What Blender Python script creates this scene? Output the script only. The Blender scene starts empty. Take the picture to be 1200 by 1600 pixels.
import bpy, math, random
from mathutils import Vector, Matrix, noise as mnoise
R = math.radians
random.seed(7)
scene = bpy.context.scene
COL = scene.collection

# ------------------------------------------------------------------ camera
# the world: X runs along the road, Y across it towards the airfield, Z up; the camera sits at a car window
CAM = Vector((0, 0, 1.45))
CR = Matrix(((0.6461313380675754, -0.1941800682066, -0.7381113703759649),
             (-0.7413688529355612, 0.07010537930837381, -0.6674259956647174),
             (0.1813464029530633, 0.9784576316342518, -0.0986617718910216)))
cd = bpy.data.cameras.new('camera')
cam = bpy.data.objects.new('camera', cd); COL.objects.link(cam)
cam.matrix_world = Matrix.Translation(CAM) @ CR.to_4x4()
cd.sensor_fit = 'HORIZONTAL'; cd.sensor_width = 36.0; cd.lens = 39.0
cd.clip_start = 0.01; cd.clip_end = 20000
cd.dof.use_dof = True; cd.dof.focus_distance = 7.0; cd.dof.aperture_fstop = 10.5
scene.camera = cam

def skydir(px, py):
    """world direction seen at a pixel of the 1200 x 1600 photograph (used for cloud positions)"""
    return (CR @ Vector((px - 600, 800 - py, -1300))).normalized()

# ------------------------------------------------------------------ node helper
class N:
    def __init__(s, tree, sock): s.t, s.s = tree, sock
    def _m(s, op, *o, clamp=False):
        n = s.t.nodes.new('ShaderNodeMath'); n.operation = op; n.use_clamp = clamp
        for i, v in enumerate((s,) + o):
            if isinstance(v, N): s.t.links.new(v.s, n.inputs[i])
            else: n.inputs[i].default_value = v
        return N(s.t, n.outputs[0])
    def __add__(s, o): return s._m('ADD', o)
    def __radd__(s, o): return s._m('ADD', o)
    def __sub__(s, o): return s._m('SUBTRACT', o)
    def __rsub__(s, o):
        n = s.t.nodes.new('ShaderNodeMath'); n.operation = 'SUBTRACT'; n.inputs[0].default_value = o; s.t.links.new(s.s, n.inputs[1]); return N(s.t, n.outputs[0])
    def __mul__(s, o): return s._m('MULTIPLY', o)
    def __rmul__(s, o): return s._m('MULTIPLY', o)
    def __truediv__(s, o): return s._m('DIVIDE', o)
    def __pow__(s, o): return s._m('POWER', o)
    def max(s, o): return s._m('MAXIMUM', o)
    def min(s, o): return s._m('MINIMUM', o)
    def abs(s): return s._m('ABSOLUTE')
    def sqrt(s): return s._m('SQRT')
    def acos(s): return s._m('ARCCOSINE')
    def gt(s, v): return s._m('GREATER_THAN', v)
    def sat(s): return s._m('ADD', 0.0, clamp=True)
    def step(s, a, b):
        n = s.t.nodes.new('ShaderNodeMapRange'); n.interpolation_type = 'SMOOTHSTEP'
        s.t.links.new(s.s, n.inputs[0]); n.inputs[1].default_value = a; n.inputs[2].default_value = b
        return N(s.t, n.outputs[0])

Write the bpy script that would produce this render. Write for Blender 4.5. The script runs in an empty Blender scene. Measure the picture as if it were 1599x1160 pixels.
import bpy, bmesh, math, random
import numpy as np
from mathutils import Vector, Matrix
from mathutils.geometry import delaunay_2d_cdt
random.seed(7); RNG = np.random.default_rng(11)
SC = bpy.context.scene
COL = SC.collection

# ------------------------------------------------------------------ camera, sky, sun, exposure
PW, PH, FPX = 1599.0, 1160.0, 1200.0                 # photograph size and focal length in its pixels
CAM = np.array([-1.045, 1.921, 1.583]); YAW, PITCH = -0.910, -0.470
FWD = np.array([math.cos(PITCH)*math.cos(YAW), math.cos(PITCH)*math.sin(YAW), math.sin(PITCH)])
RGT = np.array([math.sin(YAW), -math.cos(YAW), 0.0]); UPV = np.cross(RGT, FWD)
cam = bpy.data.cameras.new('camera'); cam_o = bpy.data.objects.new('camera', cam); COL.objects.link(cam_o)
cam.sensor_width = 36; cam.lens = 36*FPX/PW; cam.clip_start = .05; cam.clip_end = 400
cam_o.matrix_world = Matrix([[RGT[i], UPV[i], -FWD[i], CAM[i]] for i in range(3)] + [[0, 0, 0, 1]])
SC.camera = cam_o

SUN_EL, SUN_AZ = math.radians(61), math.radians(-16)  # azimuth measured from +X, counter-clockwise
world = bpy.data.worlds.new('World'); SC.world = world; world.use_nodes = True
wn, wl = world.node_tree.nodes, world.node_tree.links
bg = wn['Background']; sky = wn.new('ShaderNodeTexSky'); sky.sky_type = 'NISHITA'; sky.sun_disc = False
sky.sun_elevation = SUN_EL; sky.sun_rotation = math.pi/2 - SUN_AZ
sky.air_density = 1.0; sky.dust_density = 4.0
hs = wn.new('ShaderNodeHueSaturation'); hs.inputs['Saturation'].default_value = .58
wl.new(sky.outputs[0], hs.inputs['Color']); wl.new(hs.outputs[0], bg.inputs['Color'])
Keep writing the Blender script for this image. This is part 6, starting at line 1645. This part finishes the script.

## Requirements
Write out every entry word for word.

## Solution for this problem
What Blender Python script creates this scene? Output the script only. The Blender scene starts empty. Take the picture to be 1200 by 1600 pixels.
import bpy, math, random
from mathutils import Vector, Matrix, noise as mnoise
R = math.radians
random.seed(7)
scene = bpy.context.scene
COL = scene.collection

# ------------------------------------------------------------------ camera
# the world: X runs along the road, Y across it towards the airfield, Z up; the camera sits at a car window
CAM = Vector((0, 0, 1.45))
CR = Matrix(((0.6461313380675754, -0.1941800682066, -0.7381113703759649),
             (-0.7413688529355612, 0.07010537930837381, -0.6674259956647174),
             (0.1813464029530633, 0.9784576316342518, -0.0986617718910216)))
cd = bpy.data.cameras.new('camera')
cam = bpy.data.objects.new('camera', cd); COL.objects.link(cam)
cam.matrix_world = Matrix.Translation(CAM) @ CR.to_4x4()
cd.sensor_fit = 'HORIZONTAL'; cd.sensor_width = 36.0; cd.lens = 39.0
cd.clip_start = 0.01; cd.clip_end = 20000
cd.dof.use_dof = True; cd.dof.focus_distance = 7.0; cd.dof.aperture_fstop = 10.5
scene.camera = cam

def skydir(px, py):
    """world direction seen at a pixel of the 1200 x 1600 photograph (used for cloud positions)"""
    return (CR @ Vector((px - 600, 800 - py, -1300))).normalized()

# ------------------------------------------------------------------ node helper
class N:
    def __init__(s, tree, sock): s.t, s.s = tree, sock
    def _m(s, op, *o, clamp=False):
        n = s.t.nodes.new('ShaderNodeMath'); n.operation = op; n.use_clamp = clamp
        for i, v in enumerate((s,) + o):
            if isinstance(v, N): s.t.links.new(v.s, n.inputs[i])
            else: n.inputs[i].default_value = v
        return N(s.t, n.outputs[0])
    def __add__(s, o): return s._m('ADD', o)
    def __radd__(s, o): return s._m('ADD', o)
    def __sub__(s, o): return s._m('SUBTRACT', o)
    def __rsub__(s, o):
        n = s.t.nodes.new('ShaderNodeMath'); n.operation = 'SUBTRACT'; n.inputs[0].default_value = o; s.t.links.new(s.s, n.inputs[1]); return N(s.t, n.outputs[0])
    def __mul__(s, o): return s._m('MULTIPLY', o)
    def __rmul__(s, o): return s._m('MULTIPLY', o)
    def __truediv__(s, o): return s._m('DIVIDE', o)
    def __pow__(s, o): return s._m('POWER', o)
    def max(s, o): return s._m('MAXIMUM', o)
    def min(s, o): return s._m('MINIMUM', o)
    def abs(s): return s._m('ABSOLUTE')
    def sqrt(s): return s._m('SQRT')
    def acos(s): return s._m('ARCCOSINE')
    def gt(s, v): return s._m('GREATER_THAN', v)
    def sat(s): return s._m('ADD', 0.0, clamp=True)
    def step(s, a, b):
        n = s.t.nodes.new('ShaderNodeMapRange'); n.interpolation_type = 'SMOOTHSTEP'
        s.t.links.new(s.s, n.inputs[0]); n.inputs[1].default_value = a; n.inputs[2].default_value = b
        return N(s.t, n.outputs[0])

Write the bpy script that would produce this render. Write for Blender 4.5. The script runs in an empty Blender scene. Measure the picture as if it were 1599x1160 pixels.
import bpy, bmesh, math, random
import numpy as np
from mathutils import Vector, Matrix
from mathutils.geometry import delaunay_2d_cdt
random.seed(7); RNG = np.random.default_rng(11)
SC = bpy.context.scene
COL = SC.collection

# ------------------------------------------------------------------ camera, sky, sun, exposure
PW, PH, FPX = 1599.0, 1160.0, 1200.0                 # photograph size and focal length in its pixels
CAM = np.array([-1.045, 1.921, 1.583]); YAW, PITCH = -0.910, -0.470
FWD = np.array([math.cos(PITCH)*math.cos(YAW), math.cos(PITCH)*math.sin(YAW), math.sin(PITCH)])
RGT = np.array([math.sin(YAW), -math.cos(YAW), 0.0]); UPV = np.cross(RGT, FWD)
cam = bpy.data.cameras.new('camera'); cam_o = bpy.data.objects.new('camera', cam); COL.objects.link(cam_o)
cam.sensor_width = 36; cam.lens = 36*FPX/PW; cam.clip_start = .05; cam.clip_end = 400
cam_o.matrix_world = Matrix([[RGT[i], UPV[i], -FWD[i], CAM[i]] for i in range(3)] + [[0, 0, 0, 1]])
SC.camera = cam_o

SUN_EL, SUN_AZ = math.radians(61), math.radians(-16)  # azimuth measured from +X, counter-clockwise
world = bpy.data.worlds.new('World'); SC.world = world; world.use_nodes = True
wn, wl = world.node_tree.nodes, world.node_tree.links
bg = wn['Background']; sky = wn.new('ShaderNodeTexSky'); sky.sky_type = 'NISHITA'; sky.sun_disc = False
sky.sun_elevation = SUN_EL; sky.sun_rotation = math.pi/2 - SUN_AZ
sky.air_density = 1.0; sky.dust_density = 4.0
hs = wn.new('ShaderNodeHueSaturation'); hs.inputs['Saturation'].default_value = .58
wl.new(sky.outputs[0], hs.inputs['Color']); wl.new(hs.outputs[0], bg.inputs['Color'])
Keep writing the Blender script for this image. This is part 6, starting at line 1645. This part finishes the script.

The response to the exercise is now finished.